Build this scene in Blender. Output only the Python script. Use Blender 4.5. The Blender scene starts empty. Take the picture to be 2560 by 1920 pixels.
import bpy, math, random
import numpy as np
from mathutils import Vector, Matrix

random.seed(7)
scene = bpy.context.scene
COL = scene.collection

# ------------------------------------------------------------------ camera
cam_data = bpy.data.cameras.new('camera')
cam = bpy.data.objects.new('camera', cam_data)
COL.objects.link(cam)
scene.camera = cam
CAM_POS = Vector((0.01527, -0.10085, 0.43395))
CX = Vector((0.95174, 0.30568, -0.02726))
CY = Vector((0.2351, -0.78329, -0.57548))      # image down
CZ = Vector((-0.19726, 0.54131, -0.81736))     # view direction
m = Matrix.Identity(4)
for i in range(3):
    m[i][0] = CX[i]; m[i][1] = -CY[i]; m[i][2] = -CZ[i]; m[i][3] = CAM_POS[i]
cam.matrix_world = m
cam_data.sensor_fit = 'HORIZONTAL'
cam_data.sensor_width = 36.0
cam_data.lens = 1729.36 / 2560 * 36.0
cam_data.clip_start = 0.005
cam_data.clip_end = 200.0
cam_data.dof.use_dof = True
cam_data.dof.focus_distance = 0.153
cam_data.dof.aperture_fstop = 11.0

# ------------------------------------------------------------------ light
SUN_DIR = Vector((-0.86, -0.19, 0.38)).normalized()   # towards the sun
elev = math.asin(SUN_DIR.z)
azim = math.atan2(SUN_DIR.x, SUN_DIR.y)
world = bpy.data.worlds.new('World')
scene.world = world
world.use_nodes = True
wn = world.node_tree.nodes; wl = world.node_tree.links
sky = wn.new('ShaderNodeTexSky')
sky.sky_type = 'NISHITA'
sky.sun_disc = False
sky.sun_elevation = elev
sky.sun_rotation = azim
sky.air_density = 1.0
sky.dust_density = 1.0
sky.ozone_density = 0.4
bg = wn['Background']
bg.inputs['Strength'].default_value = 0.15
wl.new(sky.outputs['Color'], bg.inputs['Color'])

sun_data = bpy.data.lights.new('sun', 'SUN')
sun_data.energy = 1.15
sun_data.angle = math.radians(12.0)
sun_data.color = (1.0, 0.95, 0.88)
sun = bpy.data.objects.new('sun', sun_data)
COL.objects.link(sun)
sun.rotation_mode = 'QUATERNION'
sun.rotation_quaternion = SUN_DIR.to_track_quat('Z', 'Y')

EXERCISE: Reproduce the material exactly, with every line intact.

SOLUTION BELOW:
Build this scene in Blender. Output only the Python script. Use Blender 4.5. The Blender scene starts empty. Take the picture to be 2560 by 1920 pixels.
import bpy, math, random
import numpy as np
from mathutils import Vector, Matrix

random.seed(7)
scene = bpy.context.scene
COL = scene.collection

# ------------------------------------------------------------------ camera
cam_data = bpy.data.cameras.new('camera')
cam = bpy.data.objects.new('camera', cam_data)
COL.objects.link(cam)
scene.camera = cam
CAM_POS = Vector((0.01527, -0.10085, 0.43395))
CX = Vector((0.95174, 0.30568, -0.02726))
CY = Vector((0.2351, -0.78329, -0.57548))      # image down
CZ = Vector((-0.19726, 0.54131, -0.81736))     # view direction
m = Matrix.Identity(4)
for i in range(3):
    m[i][0] = CX[i]; m[i][1] = -CY[i]; m[i][2] = -CZ[i]; m[i][3] = CAM_POS[i]
cam.matrix_world = m
cam_data.sensor_fit = 'HORIZONTAL'
cam_data.sensor_width = 36.0
cam_data.lens = 1729.36 / 2560 * 36.0
cam_data.clip_start = 0.005
cam_data.clip_end = 200.0
cam_data.dof.use_dof = True
cam_data.dof.focus_distance = 0.153
cam_data.dof.aperture_fstop = 11.0

# ------------------------------------------------------------------ light
SUN_DIR = Vector((-0.86, -0.19, 0.38)).normalized()   # towards the sun
elev = math.asin(SUN_DIR.z)
azim = math.atan2(SUN_DIR.x, SUN_DIR.y)
world = bpy.data.worlds.new('World')
scene.world = world
world.use_nodes = True
wn = world.node_tree.nodes; wl = world.node_tree.links
sky = wn.new('ShaderNodeTexSky')
sky.sky_type = 'NISHITA'
sky.sun_disc = False
sky.sun_elevation = elev
sky.sun_rotation = azim
sky.air_density = 1.0
sky.dust_density = 1.0
sky.ozone_density = 0.4
bg = wn['Background']
bg.inputs['Strength'].default_value = 0.15
wl.new(sky.outputs['Color'], bg.inputs['Color'])

sun_data = bpy.data.lights.new('sun', 'SUN')
sun_data.energy = 1.15
sun_data.angle = math.radians(12.0)
sun_data.color = (1.0, 0.95, 0.88)
sun = bpy.data.objects.new('sun', sun_data)
COL.objects.link(sun)
sun.rotation_mode = 'QUATERNION'
sun.rotation_quaternion = SUN_DIR.to_track_quat('Z', 'Y')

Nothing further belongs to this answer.